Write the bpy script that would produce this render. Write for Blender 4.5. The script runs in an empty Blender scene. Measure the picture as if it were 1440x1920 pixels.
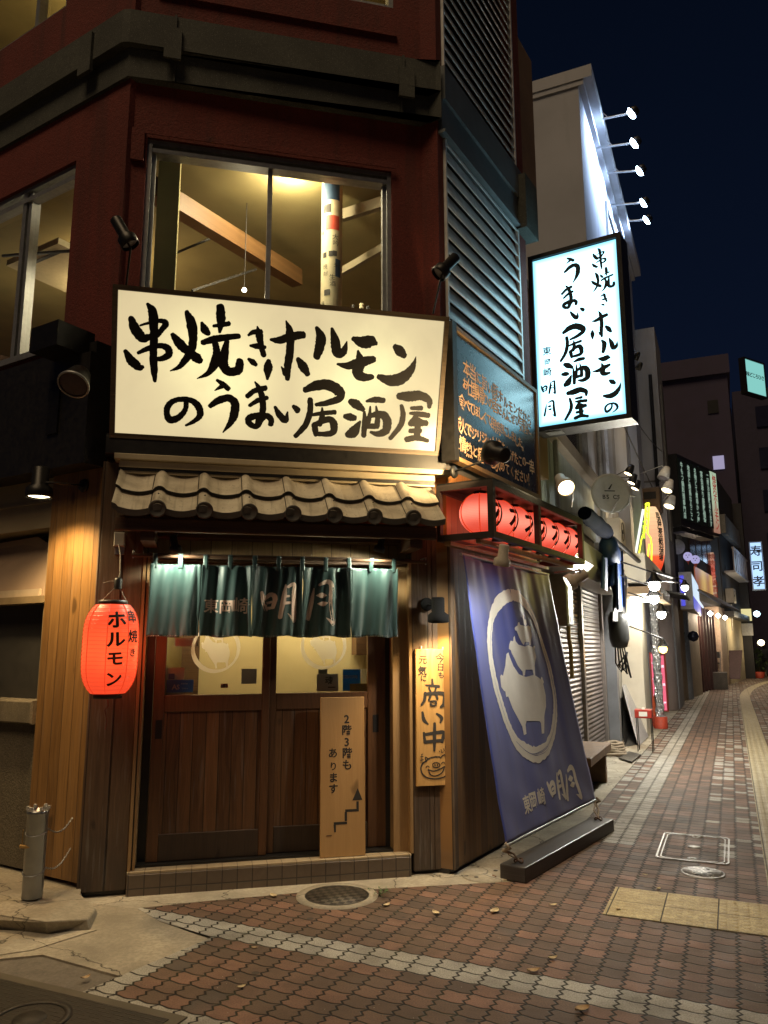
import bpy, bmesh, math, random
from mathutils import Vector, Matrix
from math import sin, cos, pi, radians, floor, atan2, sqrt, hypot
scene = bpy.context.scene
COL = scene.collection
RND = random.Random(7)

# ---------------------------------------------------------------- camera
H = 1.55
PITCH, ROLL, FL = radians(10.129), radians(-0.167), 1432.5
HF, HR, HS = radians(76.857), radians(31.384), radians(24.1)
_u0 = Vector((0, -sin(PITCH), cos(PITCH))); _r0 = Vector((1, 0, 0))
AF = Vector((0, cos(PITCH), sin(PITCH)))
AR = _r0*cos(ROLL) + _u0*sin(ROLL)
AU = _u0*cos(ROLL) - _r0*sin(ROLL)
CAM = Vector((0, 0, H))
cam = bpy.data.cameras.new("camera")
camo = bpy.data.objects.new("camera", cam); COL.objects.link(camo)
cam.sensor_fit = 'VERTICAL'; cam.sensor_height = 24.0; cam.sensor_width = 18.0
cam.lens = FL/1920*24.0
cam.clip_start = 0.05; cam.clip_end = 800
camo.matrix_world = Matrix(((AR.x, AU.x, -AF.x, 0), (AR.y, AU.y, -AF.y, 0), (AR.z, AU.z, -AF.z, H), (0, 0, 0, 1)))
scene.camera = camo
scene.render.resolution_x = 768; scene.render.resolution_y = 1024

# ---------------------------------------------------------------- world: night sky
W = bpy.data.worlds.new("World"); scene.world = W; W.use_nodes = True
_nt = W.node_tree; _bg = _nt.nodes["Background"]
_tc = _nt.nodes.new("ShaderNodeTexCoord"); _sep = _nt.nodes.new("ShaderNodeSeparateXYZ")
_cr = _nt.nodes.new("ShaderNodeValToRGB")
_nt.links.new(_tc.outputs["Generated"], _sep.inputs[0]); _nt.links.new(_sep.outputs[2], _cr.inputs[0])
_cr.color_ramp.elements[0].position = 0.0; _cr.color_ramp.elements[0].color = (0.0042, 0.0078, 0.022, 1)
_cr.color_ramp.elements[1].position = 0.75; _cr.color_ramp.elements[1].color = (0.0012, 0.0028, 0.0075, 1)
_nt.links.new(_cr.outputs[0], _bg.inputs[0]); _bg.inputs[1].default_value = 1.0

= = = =

Aim of the task — Write out again, exactly, the lines from the start of the listing up to the line containing "RND = random.Random(7)", with both ends and without pictures.

Answer to this task —
Write the bpy script that would produce this render. Write for Blender 4.5. The script runs in an empty Blender scene. Measure the picture as if it were 1440x1920 pixels.
import bpy, bmesh, math, random
from mathutils import Vector, Matrix
from math import sin, cos, pi, radians, floor, atan2, sqrt, hypot
scene = bpy.context.scene
COL = scene.collection
RND = random.Random(7)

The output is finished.